In the records below, find the line containing "Vector3(-100, 60, -155))" and the line containing "M.silk][k % 4], o)"; please repeat exactly the lines from one to the other, both included, and nothing more.

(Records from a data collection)
----

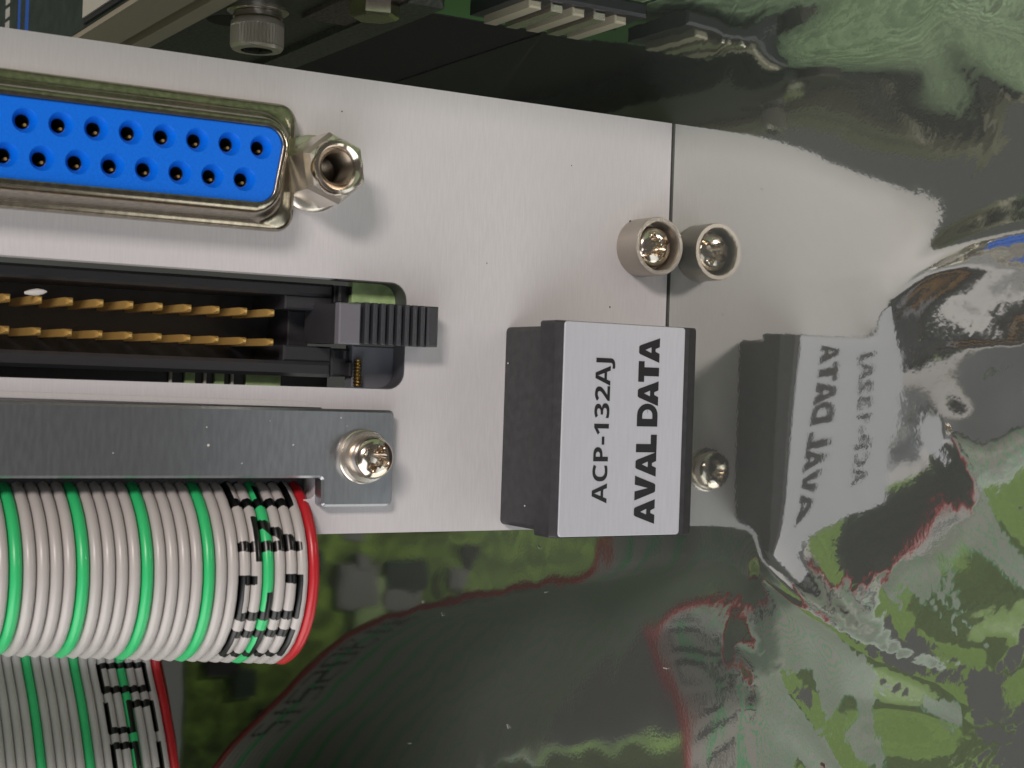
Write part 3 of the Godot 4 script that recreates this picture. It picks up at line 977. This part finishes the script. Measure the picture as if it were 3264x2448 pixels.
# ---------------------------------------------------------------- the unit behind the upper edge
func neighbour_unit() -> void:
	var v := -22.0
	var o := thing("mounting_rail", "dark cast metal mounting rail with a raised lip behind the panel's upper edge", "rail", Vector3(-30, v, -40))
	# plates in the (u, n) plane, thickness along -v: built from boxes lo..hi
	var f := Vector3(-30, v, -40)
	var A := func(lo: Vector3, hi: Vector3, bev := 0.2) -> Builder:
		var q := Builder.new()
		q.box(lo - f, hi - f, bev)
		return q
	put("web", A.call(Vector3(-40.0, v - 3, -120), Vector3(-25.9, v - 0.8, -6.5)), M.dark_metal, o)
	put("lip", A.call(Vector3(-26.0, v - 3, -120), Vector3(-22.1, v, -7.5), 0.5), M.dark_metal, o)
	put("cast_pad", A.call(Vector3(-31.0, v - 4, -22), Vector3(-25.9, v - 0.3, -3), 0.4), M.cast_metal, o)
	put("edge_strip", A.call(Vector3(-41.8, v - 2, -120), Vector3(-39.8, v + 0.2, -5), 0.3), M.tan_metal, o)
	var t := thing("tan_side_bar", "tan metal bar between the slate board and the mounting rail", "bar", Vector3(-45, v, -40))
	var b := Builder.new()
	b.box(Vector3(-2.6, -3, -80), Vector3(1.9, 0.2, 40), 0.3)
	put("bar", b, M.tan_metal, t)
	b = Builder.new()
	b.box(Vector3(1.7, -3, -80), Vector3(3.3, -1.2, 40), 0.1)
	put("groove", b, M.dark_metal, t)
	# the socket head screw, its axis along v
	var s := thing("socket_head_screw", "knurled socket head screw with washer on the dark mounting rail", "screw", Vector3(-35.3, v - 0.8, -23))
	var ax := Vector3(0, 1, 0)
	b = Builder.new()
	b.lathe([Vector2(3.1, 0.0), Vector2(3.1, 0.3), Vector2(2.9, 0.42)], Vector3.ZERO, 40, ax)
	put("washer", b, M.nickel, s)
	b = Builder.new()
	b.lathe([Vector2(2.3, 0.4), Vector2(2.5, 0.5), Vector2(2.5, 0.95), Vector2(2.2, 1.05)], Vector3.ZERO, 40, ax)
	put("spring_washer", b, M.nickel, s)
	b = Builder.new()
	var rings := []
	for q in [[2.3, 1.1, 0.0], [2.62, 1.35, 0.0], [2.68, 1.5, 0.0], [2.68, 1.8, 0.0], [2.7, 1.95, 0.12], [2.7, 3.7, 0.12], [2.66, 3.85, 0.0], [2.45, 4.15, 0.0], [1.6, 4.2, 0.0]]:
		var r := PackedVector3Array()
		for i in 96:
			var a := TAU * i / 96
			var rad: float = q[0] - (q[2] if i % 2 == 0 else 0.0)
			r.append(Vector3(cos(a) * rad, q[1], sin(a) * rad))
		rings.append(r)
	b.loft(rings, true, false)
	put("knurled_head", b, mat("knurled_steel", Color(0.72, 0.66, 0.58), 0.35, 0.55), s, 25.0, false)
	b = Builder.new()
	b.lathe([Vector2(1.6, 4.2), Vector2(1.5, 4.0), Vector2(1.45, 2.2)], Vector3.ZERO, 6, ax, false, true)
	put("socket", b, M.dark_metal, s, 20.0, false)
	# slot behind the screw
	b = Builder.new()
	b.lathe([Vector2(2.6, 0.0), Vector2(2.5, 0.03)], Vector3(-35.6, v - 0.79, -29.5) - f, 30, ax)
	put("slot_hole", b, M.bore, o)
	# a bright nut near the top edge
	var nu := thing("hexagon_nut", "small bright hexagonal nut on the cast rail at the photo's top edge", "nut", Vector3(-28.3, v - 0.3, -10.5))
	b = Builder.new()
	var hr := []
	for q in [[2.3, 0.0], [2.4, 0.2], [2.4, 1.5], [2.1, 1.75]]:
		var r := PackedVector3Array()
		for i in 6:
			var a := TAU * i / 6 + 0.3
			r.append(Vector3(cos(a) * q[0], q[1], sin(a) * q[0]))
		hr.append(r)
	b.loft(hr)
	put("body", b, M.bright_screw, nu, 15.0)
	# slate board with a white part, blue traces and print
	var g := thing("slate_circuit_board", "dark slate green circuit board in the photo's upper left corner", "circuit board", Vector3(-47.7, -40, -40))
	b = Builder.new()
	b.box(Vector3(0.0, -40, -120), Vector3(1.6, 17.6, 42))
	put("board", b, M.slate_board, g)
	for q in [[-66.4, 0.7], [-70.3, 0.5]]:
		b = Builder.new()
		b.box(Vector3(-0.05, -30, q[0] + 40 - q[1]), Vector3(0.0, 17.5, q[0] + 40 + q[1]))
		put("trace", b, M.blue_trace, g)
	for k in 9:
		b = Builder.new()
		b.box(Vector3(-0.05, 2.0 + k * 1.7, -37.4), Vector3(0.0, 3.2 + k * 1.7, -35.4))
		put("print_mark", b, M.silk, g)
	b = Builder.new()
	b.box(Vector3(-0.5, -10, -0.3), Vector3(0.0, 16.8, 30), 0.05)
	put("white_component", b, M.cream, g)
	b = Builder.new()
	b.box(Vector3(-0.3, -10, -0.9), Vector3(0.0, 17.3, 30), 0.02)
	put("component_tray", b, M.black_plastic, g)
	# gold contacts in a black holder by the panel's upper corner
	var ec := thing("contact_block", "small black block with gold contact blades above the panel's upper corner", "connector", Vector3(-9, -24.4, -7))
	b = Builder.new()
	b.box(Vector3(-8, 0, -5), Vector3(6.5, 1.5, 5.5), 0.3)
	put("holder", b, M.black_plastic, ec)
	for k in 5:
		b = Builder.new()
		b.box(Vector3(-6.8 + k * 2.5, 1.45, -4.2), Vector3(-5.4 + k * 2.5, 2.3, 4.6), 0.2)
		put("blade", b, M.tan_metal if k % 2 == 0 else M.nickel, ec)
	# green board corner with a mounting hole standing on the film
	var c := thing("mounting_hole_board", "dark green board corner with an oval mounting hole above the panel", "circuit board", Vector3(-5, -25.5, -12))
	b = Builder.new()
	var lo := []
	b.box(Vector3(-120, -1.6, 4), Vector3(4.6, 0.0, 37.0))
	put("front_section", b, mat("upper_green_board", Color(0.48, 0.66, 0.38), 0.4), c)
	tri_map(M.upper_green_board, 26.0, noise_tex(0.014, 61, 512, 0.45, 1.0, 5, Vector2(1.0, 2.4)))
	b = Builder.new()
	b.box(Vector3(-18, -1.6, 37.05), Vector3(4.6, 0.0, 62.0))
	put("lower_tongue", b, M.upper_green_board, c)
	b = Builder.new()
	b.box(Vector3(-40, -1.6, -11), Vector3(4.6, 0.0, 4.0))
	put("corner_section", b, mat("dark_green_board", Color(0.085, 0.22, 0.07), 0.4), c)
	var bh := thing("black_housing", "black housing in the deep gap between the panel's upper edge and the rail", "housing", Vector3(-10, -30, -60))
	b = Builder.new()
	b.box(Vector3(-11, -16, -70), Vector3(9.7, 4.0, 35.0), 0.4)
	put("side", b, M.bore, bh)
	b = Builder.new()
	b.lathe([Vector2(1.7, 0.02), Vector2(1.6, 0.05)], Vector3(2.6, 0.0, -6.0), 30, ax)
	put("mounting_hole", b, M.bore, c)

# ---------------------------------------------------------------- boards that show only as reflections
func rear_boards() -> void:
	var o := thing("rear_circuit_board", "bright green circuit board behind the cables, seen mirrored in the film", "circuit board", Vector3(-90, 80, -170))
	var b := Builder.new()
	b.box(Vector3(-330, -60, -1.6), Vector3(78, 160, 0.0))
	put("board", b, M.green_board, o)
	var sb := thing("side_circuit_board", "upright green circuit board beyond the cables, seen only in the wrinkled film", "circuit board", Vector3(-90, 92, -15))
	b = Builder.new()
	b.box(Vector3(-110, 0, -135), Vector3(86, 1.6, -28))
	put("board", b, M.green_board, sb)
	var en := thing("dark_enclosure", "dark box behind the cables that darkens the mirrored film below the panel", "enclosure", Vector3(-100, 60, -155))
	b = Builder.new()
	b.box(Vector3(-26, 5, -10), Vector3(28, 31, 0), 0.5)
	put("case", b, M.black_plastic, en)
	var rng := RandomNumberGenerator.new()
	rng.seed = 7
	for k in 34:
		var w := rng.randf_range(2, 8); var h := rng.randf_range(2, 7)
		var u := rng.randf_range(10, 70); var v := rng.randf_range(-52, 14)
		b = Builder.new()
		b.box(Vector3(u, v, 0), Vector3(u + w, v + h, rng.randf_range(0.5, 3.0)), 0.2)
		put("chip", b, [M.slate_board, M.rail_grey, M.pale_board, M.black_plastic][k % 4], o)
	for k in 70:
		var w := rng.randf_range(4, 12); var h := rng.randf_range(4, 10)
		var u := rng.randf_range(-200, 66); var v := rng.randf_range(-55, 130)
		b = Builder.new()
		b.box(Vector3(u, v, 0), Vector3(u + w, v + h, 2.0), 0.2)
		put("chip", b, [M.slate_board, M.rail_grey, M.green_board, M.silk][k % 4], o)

----

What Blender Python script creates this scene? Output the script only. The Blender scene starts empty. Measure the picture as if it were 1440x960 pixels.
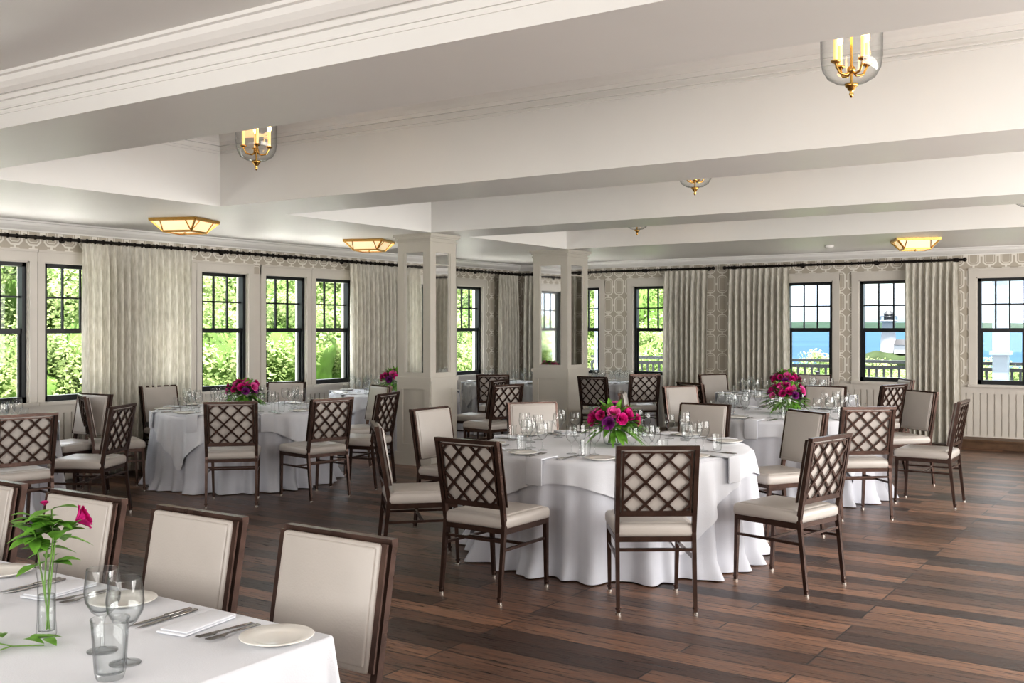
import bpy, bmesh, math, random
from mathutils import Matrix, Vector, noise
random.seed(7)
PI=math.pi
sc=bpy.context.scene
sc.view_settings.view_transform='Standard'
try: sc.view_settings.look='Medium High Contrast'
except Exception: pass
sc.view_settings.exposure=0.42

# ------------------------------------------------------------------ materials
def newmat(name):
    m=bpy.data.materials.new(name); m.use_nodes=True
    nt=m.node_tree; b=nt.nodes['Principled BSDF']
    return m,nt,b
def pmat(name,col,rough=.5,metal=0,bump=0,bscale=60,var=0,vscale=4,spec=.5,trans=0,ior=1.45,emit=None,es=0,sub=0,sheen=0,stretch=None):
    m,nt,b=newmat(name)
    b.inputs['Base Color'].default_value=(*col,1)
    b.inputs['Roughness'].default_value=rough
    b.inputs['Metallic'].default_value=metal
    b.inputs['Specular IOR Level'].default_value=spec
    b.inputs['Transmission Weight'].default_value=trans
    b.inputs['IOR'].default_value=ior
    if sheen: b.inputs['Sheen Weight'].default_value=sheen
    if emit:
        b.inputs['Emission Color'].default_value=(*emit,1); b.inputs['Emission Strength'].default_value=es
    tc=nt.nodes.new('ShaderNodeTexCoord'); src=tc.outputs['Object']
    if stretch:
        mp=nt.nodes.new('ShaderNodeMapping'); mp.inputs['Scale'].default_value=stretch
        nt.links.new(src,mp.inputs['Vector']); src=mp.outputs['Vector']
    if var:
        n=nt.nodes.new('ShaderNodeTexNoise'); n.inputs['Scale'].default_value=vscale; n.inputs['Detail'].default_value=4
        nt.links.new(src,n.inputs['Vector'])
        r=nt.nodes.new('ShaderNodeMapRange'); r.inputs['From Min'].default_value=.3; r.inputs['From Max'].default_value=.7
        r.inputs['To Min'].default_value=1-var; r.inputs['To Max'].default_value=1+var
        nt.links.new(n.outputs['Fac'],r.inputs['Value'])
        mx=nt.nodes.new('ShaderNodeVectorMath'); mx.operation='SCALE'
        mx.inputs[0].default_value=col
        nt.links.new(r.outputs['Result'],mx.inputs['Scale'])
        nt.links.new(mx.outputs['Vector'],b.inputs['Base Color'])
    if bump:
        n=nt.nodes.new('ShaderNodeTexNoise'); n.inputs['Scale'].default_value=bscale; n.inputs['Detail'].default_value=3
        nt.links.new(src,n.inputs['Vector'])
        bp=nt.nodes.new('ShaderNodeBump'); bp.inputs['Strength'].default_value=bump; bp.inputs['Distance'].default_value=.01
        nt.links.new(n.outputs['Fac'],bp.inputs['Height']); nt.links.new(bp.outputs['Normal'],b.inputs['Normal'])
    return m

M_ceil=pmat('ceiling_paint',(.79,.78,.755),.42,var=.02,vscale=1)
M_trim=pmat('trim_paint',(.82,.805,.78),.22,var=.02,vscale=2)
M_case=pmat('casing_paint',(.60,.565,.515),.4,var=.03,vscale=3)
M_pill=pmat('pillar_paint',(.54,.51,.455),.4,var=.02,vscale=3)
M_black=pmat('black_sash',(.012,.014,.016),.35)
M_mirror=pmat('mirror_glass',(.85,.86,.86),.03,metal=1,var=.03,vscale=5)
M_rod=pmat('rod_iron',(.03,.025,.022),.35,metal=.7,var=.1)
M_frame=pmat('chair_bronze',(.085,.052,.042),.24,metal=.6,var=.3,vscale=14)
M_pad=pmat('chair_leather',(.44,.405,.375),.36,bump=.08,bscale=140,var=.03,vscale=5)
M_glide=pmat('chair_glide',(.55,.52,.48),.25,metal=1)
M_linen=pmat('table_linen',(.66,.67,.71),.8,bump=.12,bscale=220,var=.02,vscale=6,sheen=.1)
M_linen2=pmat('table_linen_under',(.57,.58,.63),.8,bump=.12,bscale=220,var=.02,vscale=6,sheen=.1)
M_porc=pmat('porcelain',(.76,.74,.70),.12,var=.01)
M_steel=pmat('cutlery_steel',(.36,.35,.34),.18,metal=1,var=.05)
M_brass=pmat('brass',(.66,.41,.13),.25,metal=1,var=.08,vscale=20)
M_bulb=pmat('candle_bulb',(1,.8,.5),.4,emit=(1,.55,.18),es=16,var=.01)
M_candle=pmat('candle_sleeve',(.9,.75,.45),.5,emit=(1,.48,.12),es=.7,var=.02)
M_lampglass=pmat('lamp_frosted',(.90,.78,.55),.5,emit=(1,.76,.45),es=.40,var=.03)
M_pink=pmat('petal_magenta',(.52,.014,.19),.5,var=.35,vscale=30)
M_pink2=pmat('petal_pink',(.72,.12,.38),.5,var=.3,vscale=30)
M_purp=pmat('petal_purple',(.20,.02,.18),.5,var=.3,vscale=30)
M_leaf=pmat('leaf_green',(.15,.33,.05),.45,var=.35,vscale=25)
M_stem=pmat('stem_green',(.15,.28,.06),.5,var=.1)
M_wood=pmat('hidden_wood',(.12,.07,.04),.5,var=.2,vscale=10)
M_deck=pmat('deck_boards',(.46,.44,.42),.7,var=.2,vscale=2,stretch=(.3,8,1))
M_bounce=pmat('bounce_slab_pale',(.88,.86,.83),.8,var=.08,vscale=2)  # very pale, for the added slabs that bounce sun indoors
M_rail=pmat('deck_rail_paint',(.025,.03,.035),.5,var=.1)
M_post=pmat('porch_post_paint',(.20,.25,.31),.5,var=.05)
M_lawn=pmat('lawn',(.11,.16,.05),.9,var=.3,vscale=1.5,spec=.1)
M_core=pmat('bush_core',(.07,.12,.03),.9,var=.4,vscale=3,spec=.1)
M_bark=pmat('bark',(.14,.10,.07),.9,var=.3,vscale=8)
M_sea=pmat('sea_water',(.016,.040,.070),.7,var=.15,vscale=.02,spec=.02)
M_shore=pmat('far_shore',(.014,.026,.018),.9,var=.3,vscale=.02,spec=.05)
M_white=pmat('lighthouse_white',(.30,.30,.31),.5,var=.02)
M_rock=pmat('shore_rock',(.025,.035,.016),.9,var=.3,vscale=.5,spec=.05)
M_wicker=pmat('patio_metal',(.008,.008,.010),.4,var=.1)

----

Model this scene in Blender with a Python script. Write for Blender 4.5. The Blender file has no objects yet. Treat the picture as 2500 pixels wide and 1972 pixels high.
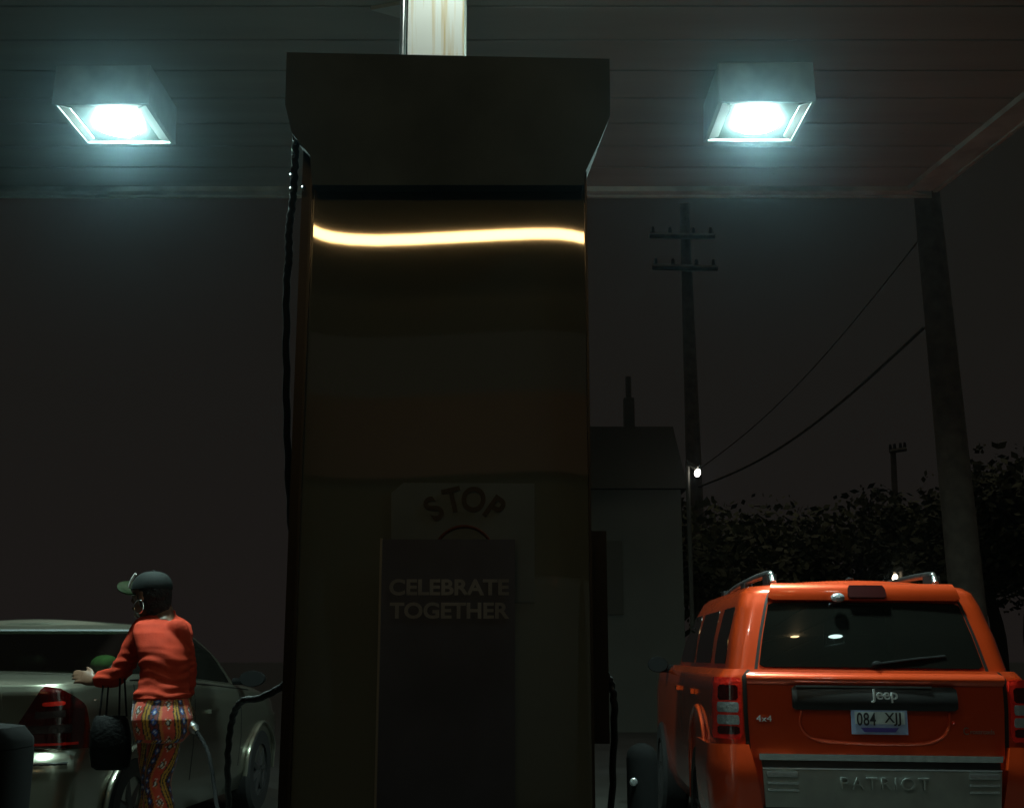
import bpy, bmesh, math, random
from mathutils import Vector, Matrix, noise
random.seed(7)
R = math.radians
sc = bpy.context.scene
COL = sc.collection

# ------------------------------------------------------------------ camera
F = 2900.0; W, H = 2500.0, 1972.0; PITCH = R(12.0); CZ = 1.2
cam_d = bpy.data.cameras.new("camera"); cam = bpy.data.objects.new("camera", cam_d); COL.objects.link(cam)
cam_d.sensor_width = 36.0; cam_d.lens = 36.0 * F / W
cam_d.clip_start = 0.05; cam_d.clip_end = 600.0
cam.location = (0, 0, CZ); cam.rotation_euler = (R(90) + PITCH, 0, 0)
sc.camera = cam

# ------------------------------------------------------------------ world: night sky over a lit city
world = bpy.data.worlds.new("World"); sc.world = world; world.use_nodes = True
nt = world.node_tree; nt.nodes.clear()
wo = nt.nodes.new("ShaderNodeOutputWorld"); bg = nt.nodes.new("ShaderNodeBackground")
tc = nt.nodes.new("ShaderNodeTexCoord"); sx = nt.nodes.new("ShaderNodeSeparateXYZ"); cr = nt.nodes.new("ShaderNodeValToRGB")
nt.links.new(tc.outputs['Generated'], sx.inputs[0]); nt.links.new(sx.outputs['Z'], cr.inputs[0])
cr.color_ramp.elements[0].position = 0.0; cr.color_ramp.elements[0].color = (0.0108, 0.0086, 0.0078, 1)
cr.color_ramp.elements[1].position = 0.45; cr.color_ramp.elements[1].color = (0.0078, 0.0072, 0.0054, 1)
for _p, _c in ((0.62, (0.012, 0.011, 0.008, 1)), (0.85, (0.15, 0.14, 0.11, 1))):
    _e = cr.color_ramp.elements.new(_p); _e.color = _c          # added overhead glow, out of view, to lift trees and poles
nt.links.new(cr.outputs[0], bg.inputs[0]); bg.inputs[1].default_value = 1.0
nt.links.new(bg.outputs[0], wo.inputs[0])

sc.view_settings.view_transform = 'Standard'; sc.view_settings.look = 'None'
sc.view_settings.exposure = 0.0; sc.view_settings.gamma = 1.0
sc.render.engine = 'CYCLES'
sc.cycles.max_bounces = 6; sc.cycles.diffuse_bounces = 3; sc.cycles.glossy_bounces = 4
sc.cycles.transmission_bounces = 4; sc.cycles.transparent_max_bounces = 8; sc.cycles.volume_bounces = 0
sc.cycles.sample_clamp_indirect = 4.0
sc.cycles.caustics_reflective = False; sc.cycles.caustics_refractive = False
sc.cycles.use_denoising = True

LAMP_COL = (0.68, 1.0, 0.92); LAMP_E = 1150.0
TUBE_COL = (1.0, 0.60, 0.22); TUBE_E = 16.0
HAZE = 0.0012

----

§ Exercise output
	var en := thing("dark_enclosure", "dark box behind the cables that darkens the mirrored film below the panel", "enclosure", Vector3(-100, 60, -155))
	b = Builder.new()
	b.box(Vector3(-26, 5, -10), Vector3(28, 31, 0), 0.5)
	put("case", b, M.black_plastic, en)
	var rng := RandomNumberGenerator.new()
	rng.seed = 7
	for k in 34:
		var w := rng.randf_range(2, 8); var h := rng.randf_range(2, 7)
		var u := rng.randf_range(10, 70); var v := rng.randf_range(-52, 14)
		b = Builder.new()
		b.box(Vector3(u, v, 0), Vector3(u + w, v + h, rng.randf_range(0.5, 3.0)), 0.2)
		put("chip", b, [M.slate_board, M.rail_grey, M.pale_board, M.black_plastic][k % 4], o)
	for k in 70:
		var w := rng.randf_range(4, 12); var h := rng.randf_range(4, 10)
		var u := rng.randf_range(-200, 66); var v := rng.randf_range(-55, 130)
		b = Builder.new()
		b.box(Vector3(u, v, 0), Vector3(u + w, v + h, 2.0), 0.2)
		put("chip", b, [M.slate_board, M.rail_grey, M.green_board, M.silk][k % 4], o)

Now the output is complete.